The Kirk-Holden War of 1870

0 Posted by - June 20, 2018 - Injustices, LATEST POSTS, Racism, RECONSTRUCTION

The Kirk-Holden War came about after prolonged harassment of freed Blacks by the Klan in Caswell and Alamance counties escalated in the lynching of constable and town commissioner Wyatt Outlaw. As a result, North Carolina Governor William W. Holden brought in federal help to reign the Klan in.

 

Deaths Before The Conflict

Two significant deaths took place in 1870 which serve as the catalyst for Holden to declare war on the Klan in the state. The first was Wyatt Outlaw, a Union veteran who became a pillar of the Black community. He was installed as constable and town commissioner in Graham. On the night of February 26, he was hanged with a message to freed Blacks and white supporters.

John W. Stephens was a white Republican who fought for the Confederacy. He had developed a rapport with the Black people of Caswell county but was eventually killed at the county courthouse on May 21.

 

The Kirk-Holden War

Perhaps expecting things to escalate, Governor Holden declared Caswell and Alamance in a state of emergency. He then brought in Colonel George Kirk to bring the Klan underfoot. Both counties were placed under martial law and habeas corpus was thrown out so that Kirk could pursue the Klan aggressively.

Yanceyville was the site of heavy Klan activity in 1870 and Colonel Kirk marched in with 300 men. The roundup brings in 100 people that July, among those, were politicians, former politicians, law enforcement, and other influential people in the county.

The Kirk-Holden War is one of those vague county conflicts where battles definitely took place, but very few details remain.
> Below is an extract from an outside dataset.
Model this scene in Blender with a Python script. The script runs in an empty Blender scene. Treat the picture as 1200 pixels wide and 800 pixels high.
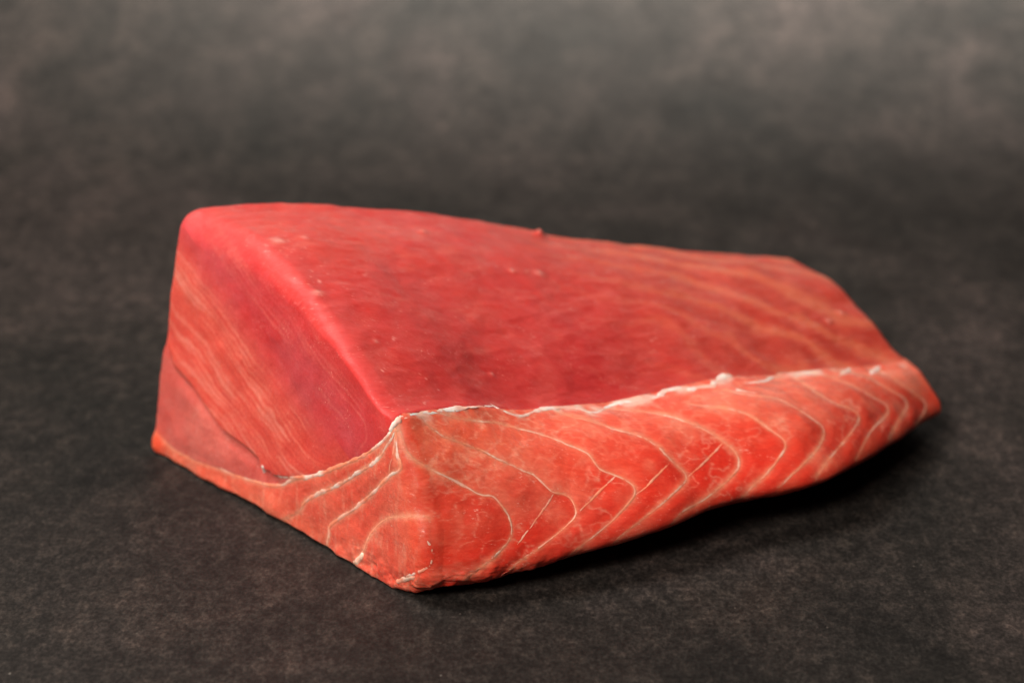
import bpy, math
import numpy as np
from mathutils import Vector
from mathutils.bvhtree import BVHTree
from mathutils.kdtree import KDTree

scene = bpy.context.scene
col = scene.collection
rng = np.random.default_rng(7)

# ------------------------------------------------------------------ camera
PITCH, DIST, LENS = math.radians(21.0), 0.95, 85.0
cam_d = bpy.data.cameras.new('camera')
cam = bpy.data.objects.new('camera', cam_d)
col.objects.link(cam)
CAM = np.array([0.0, -DIST * math.cos(PITCH), DIST * math.sin(PITCH)])
cam.location = CAM
cam.rotation_euler = (math.pi / 2 - PITCH, 0, 0)
cam_d.lens = LENS
cam_d.sensor_width = 36.0
cam_d.clip_start = 0.02
cam_d.clip_end = 50
cam_d.dof.use_dof = True
cam_d.dof.focus_distance = 0.738
cam_d.dof.aperture_fstop = 8.0
scene.camera = cam

# ------------------------------------------------------------------ world, lamps, exposure
w = bpy.data.worlds.new('World')
scene.world = w
w.use_nodes = True
w.node_tree.nodes['Background'].inputs[0].default_value = (0.9, 0.95, 1.0, 1)
w.node_tree.nodes['Background'].inputs[1].default_value = 0.015


def area(name, loc, aim, size, power, color, spread=180):
    ld = bpy.data.lights.new(name, 'AREA')
    ld.shape = 'RECTANGLE'
    ld.size, ld.size_y = size
    ld.energy = power
    ld.color = color
    ld.spread = math.radians(spread)
    o = bpy.data.objects.new(name, ld)
    col.objects.link(o)
    o.location = loc
    o.rotation_euler = (Vector(aim) - Vector(loc)).to_track_quat('-Z', 'Y').to_euler()
    return o


area('key_softbox', (-0.50, -0.02, 0.88), (0.03, -0.08, 0.03), (0.40, 0.40), 11.0, (1.0, 0.94, 0.86))
area('front_softbox', (-0.45, -1.00, 0.78), (0.0, -0.14, 0.03), (0.45, 0.35), 14.5, (1.0, 0.92, 0.82))
area('backdrop_lamp', (0.12, 0.62, 0.72), (0.12, 0.85, 0.20), (0.8, 0.2), 25.0, (1.0, 0.95, 0.86), 110)

vs = scene.view_settings
vs.view_transform = 'Standard'
vs.look = 'None'
vs.exposure = 0.0
vs.gamma = 1.0
scene.cycles.use_denoising = True
scene.cycles.sampling_pattern = 'BLUE_NOISE'

# ------------------------------------------------------------------ helpers
FW = np.array([0, math.cos(PITCH), -math.sin(PITCH)])
RT = np.array([1.0, 0, 0])
UP = np.array([0, math.sin(PITCH), math.cos(PITCH)])
KPX = 36.0 / LENS / 1200.0


def ray(x, y):
    return FW + RT * (x - 600) * KPX + UP * (400 - y) * KPX


def atz(x, y, z):
    d = ray(x, y)
    return CAM + d * (z - CAM[2]) / d[2]


def to_px(p):
    q = p - CAM
    d = q @ FW
    return np.stack([600 + q @ RT / d / KPX, 400 - q @ UP / d / KPX], -1)


P0 = atz(472, 683, 0.004)
E0 = atz(1098, 479, 0.006)
UU = E0 - P0
UU[2] = 0
UU /= np.linalg.norm(UU)
VV = np.array([-UU[1], UU[0], 0])
ZZ = np.array([0, 0, 1.0])
BASE = P0 * np.array([1, 1, 0])


def to_world(u, v, z):
    return BASE + u[..., None] * UU + v[..., None] * VV + z[..., None] * ZZ


def at_v(x, y, vv):
    d = ray(x, y)
    t = (vv - (CAM - BASE) @ VV) / (d @ VV)
    p = CAM + d * t
    return (p - BASE) @ UU, p[2]


def hash3(ix, iy, iz, seed):
    h = (ix * 374761393 + iy * 668265263 + iz * 2147483647 + seed * 974711) & 0xFFFFFFFF
    h = ((h ^ (h >> 13)) * 1274126177) & 0xFFFFFFFF
    h = ((h ^ (h >> 16)) * 2246822519) & 0xFFFFFFFF
    return ((h ^ (h >> 15)) & 0xFFFF) / 32767.5 - 1.0


def noise(p, freq, seed=0):
    q = p * freq + 1000.0
    i = np.floor(q).astype(np.int64)
    f = q - i
    f = f * f * f * (f * (f * 6 - 15) + 10)
    r = 0
    for dx in (0, 1):
        wx = f[..., 0] if dx else 1 - f[..., 0]
        for dy in (0, 1):
            wy = f[..., 1] if dy else 1 - f[..., 1]
            for dz in (0, 1):
                wz = f[..., 2] if dz else 1 - f[..., 2]
                r = r + wx * wy * wz * hash3(i[..., 0] + dx, i[..., 1] + dy, i[..., 2] + dz, seed)
    return r


def fbm(p, freq, octv=3, seed=0, gain=0.5):
    a, s, r = 1.0, 0.0, 0
    for o in range(octv):
        r = r + a * noise(p, freq * 2.03 ** o, seed + 17 * o)
        s += a
        a *= gain
    return r / s


def smooth(a, b, x):
    t = np.clip((x - a) / (b - a), 0, 1)
    return t * t * (3 - 2 * t)


def mix(a, b, t):
    return a + (np.asarray(b) - a) * t[..., None]


def in_poly(pts, poly):
    x, y = pts[..., 0], pts[..., 1]
    res = np.zeros(x.shape, bool)
    n = len(poly)
    for k in range(n):
        x1, y1 = poly[k]
        x2, y2 = poly[(k + 1) % n]
        if y1 == y2:
            continue
        c = ((y1 > y) != (y2 > y)) & (x < (x2 - x1) * (y - y1) / (y2 - y1) + x1)
        res ^= c
    return res


def spline(pts, step):
    """Catmull-Rom through 2-D points, resampled about every `step`."""
    p = np.array(pts, float)
    e = np.vstack([2 * p[0] - p[1], p, 2 * p[-1] - p[-2]])
    out = []
    for k in range(len(p) - 1):
        n = max(2, int(np.hypot(*(p[k + 1] - p[k])) / step))
        t = np.linspace(0, 1, n, endpoint=False)[:, None]
        a, b, c, d = e[k], e[k + 1], e[k + 2], e[k + 3]
        out.append(0.5 * (2 * b + (c - a) * t + (2 * a - 5 * b + 4 * c - d) * t ** 2 + (3 * b - a - 3 * c + d) * t ** 3))
    out.append(p[-1:])
    return np.vstack(out)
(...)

Of note is when the Klan decided to retaliate against Kirk-Holden’s forces. Their goal was Pittsboro but they ran into Kirk’s men.
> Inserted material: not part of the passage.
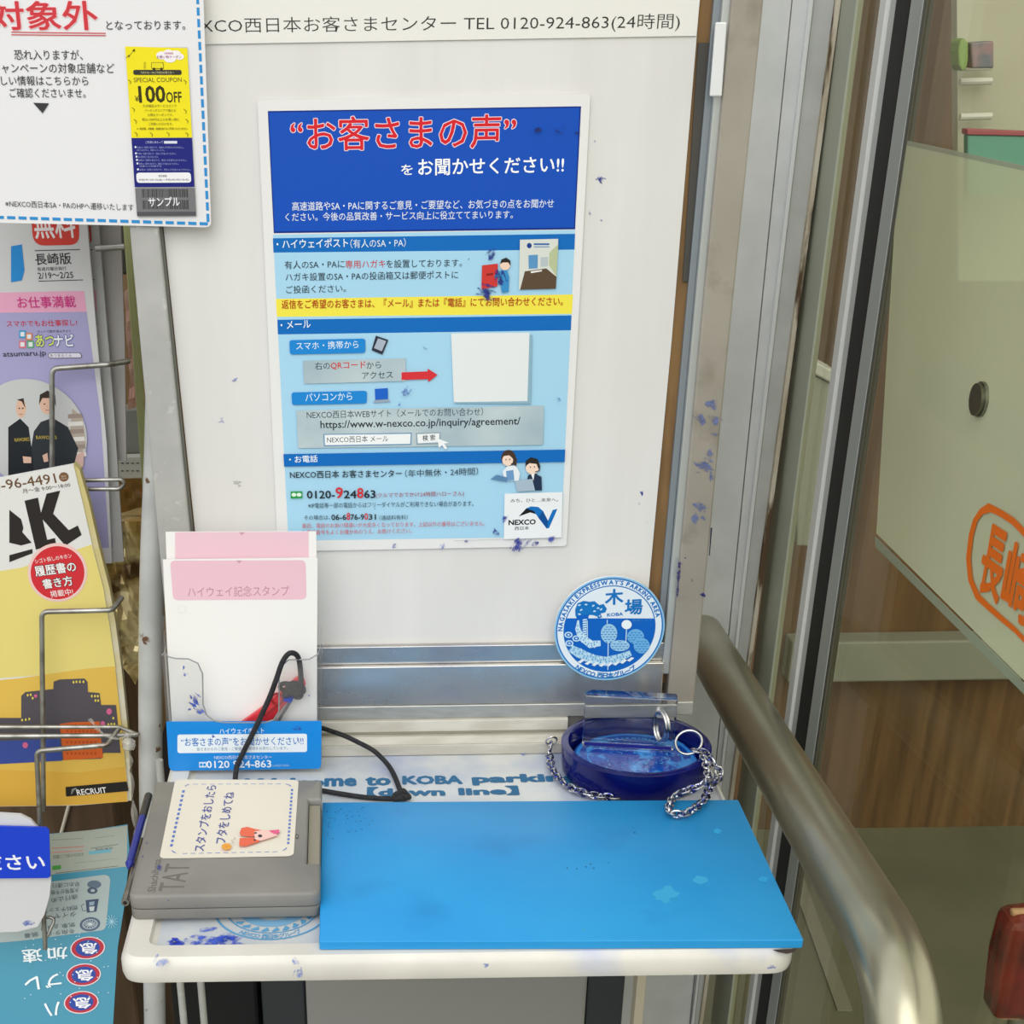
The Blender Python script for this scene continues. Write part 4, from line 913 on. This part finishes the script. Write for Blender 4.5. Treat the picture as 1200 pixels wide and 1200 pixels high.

As expected Kirk gave chase and a battle broke out in Chatham County. There are no details about who won the battle and the war saw several battles where the victor wasn’t documented. What is known is that the war was over by September when Holden disbanded the militia. Apparently, the Kirk-Holden forces won since the state of emergency was ended as well.

 

Afterward

Kirk was arrested upon the request of the men he arrested and was to be held for trial. The U.S. Marshal for Tennessee took him to Raleigh and released him. In the end, Holden was impeached, tried for his actions, and forced out of office by a state legislature packed with southern Democrats that August.
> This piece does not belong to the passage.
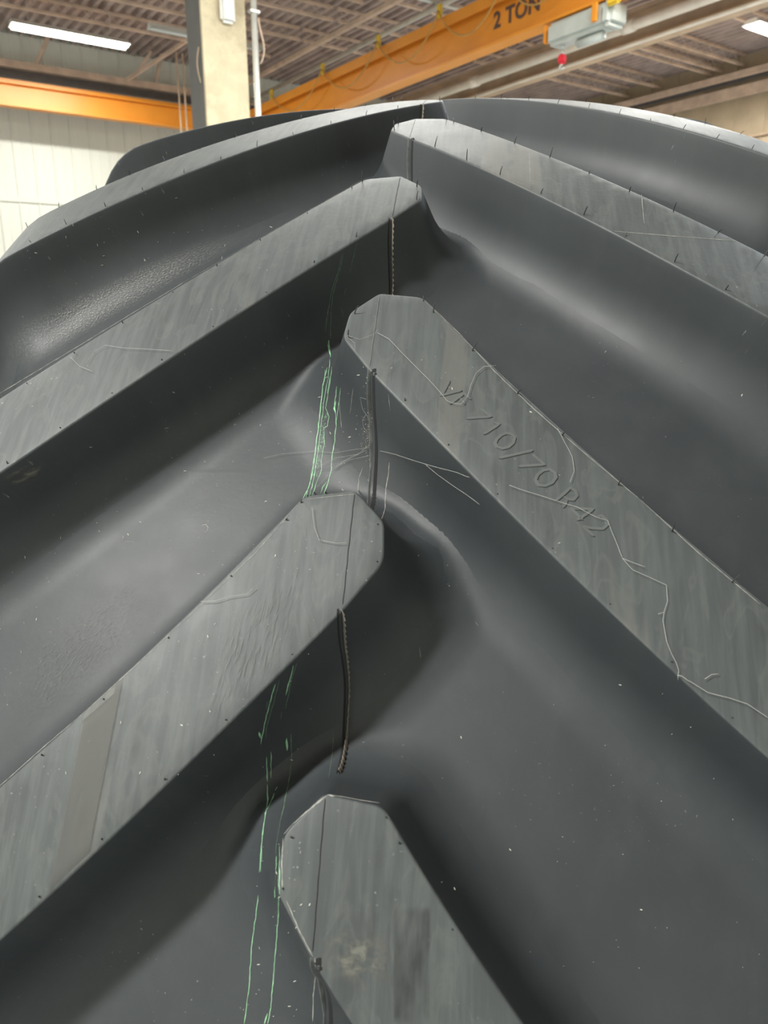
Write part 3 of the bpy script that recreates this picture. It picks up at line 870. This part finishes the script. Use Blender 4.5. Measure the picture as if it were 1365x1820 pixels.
# roof deck: profiled sheets, ribs along u
def deck_sheet():
    mb = MB(); vs = []; pr = []
    for k in range(5):
        a = -0.5 + k*0.2
        pr += [(a, 0.0), (a+0.07, 0.0), (a+0.10, 0.075), (a+0.17, 0.075)]
    pr.append((0.5, 0.0))
    L_ = (u1-u0)/2
    for a, d in pr:
        for s in (-1, 1): vs.append(V*a + U*L_*s + Z*d)
    mb.add(vs, [(2*i, 2*i+1, 2*i+3, 2*i+2) for i in range(len(pr)-1)])
    return mb
me = None; v_ = v0 + 0.5
while v_ < v1:
    if me is None: o = deck_sheet().build('deck_sheet', M_DECK, ceil); me = o.data
    else: o = link(bpy.data.objects.new('deck_sheet', me), ceil)
    o.location = W(cu, v_, H); v_ += 1.0

# open-web roof joists along v, one thing each
def joist(u, va, vb, label, zt=H-0.03, dp_=0.20):
    t = empty('roof_joist', W(u, va, zt-dp_)); base = W(u, va, zt-dp_)
    def P(v, z): return W(u, v, z) - base
    for nm, z in (('top_chord', zt), ('bottom_chord', zt-dp_)):
        mb = MB()
        mb.bar(P(va, z), P(vb, z), 0.06 if nm == 'bottom_chord' else 0.05, 0.045)
        mb.build(nm, M_JOIST, t)
    mb = MB(); n = int((vb-va)/0.45); 
    for i in range(n):
        a, b = va + (vb-va)*i/n, va + (vb-va)*(i+1)/n; mdl = (a+b)/2
        mb.tube([P(a, zt), P(mdl, zt-dp_)], 0.0055, 5); mb.tube([P(mdl, zt-dp_), P(b, zt)], 0.0055, 5)
    mb.build('web_rods', M_JOIST, t)
    tag(t, label, 'joist', 'open web joists under the roof deck')
jl = ['roof joist nearest the white wall at the far end', 'second roof joist from the white wall', 'third roof joist from the white wall', 'fourth roof joist from the white wall',
      'fifth roof joist from the white wall', 'sixth roof joist from the white wall', 'seventh roof joist from the white wall', 'eighth roof joist from the white wall']
for u_, lb in zip((15.15, 13.88, 12.62, 11.62), jl): joist(u_, 0.0, 7.6, lb + ', left of the orange bridge')
for u_, lb in zip((13.0, 12.05, 10.72, 10.45, 9.92, 8.40, 7.0, 5.6), jl): joist(u_, 11.35, 16.5, lb + ', right of the brown girder')
for u_ in (13.9, 12.6, 11.3, 10.0): joist(u_, 7.7, 11.1, {13.9:'farthest roof joist between conduit and brown girder',12.6:'second farthest roof joist between conduit and brown girder',11.3:'third farthest roof joist between conduit and brown girder',10.0:'nearest roof joist between conduit and brown girder'}[u_])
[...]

William Holden has the distinction of being the first governor to be impeached. He was pardoned unanimously by the North Carolina Senate in 2011.

Reference
https://www.ncpedia.org/kirk-holden-war

4 Comments

  • Matthew Holden June 20, 2018 - 11:36 am Reply

    As a political scientist, learned a lot about three things. (1) William W. Holden, who is mentioned from time to time, but deep in the weeds for Civil War & Reconstruction history. (2) Impeachment which is different in state politics, (3) How tough North Carolina was, even compared to Mississippi, about which I know more.